Wyrok w sprawie dzierżawy terenów stoczniowych przez firmę Kraftport potwierdza to, co mówili przedstawiciele Prawa i Sprawiedliwości - powiedział w magazynie "Radio Szczecin na wieczór" Krzysztof Zaremba.
- Podczas procesu wyszło to, co mówiliśmy o aferze stoczniowej. Kraftoport - firma z kapitałem zakładowym w wysokości 5 tysięcy złotych - to mówi samo za siebie. Przed wyborami samorządowymi 2010 roku było polityczne zapotrzebowanie na inwestora. Impuls wyszedł z Ministerstwa Skarbu - Zaremba przypomniał, że złożył w prokuraturze zawiadomienie o niedopełnieniu obowiązków przez byłego ministra Aleksandra Grada. Postępowanie jest w toku.

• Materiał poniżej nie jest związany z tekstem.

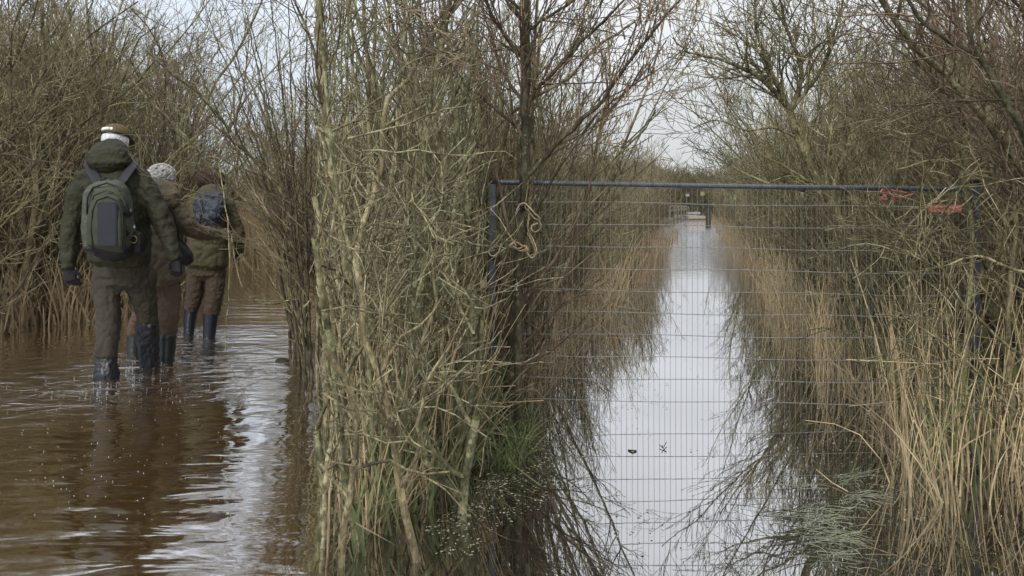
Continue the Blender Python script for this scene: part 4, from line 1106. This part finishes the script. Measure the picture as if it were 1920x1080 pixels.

W środę Sąd Okręgowy w Szczecinie orzekł, że Kraftport musi oddać tereny stoczniowe i zapłacić ponad 100 tysięcy złotych kosztów postępowania sądowego. Przedstawicieli firmy nie było na rozprawie. Wyrok nie jest prawomocny.
Firma Kraftport kilka tygodni temu zawiesiła działalność - jej telefony milczą.